Quinn calls everyone to order, joking with them and ushering me into a seat in the square arrangement of chairs. When the singing starts, we first sing tunes once through “on the notes,” with fa’s, so’s, and la’s, and then repeat them, adding lyrics. The music is alternately fast-paced and slow-moving, and it is uncomfortably loud at climatic moments. Many singers, books propped open on their laps or held in front of their eyes, let their free hands rise and fall in time with the music, creating an undulating line of metronomes. The fading evening light catches rays of dust motes through the high mullioned windows that look out onto Cross Campus, where I imagine passers-by hear our lilting verses.
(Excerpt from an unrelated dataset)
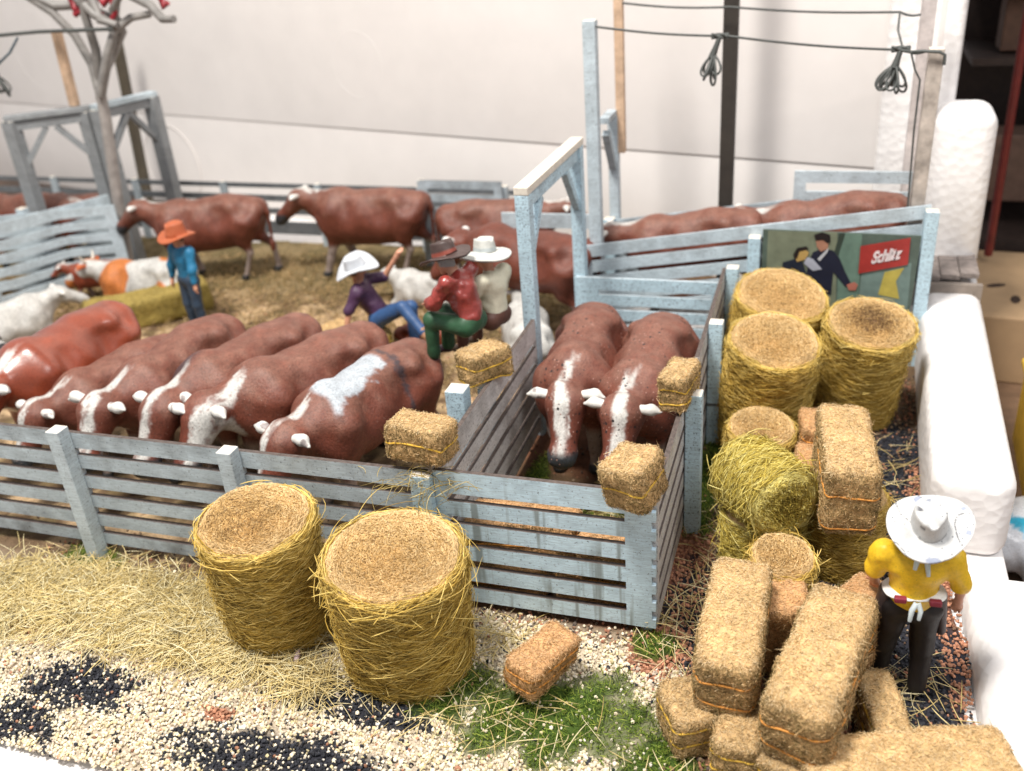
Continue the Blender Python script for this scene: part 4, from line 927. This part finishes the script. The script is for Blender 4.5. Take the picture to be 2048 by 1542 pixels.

The practice of Sacred Harp, sprung from the revivalist fervor of the same congregants who might have rubbed elbows with Elihu Yale in the wooden pews of their spare church naves, eventually faded from the North during the Civil War era. Rural Baptists in Alabama picked up the tradition and preserved it by singing the music not for an audience, but for God and for one another. Since then, Sacred Harp has wound its way back to this university, which was founded in 1701 to renew strict theological study after Harvard grew too lax and too liberal for the taste of some New England Puritans.

Now, though, this narrow, vaulted room is hardly filled with religious fervor. The voices of music majors mingle with those of atheist ex-Jews and Divinity School students as they sing together from Sacred Harp books.

“I feel like a great deal of Yale activities are very achievement-based, which is fine—we achieve many great and beautiful things here,” Evans remarks. “But singing your heart out is a nice release.”

Here, the only requisite is singing loudly, though the group still manages to sound quite beautiful. Coming together to sing centuries-old hymns in overlapping, swelling harmonies makes me feel like I am sitting not in a classroom but in the crowded pews of a colonial church—a noteworthy achievement indeed.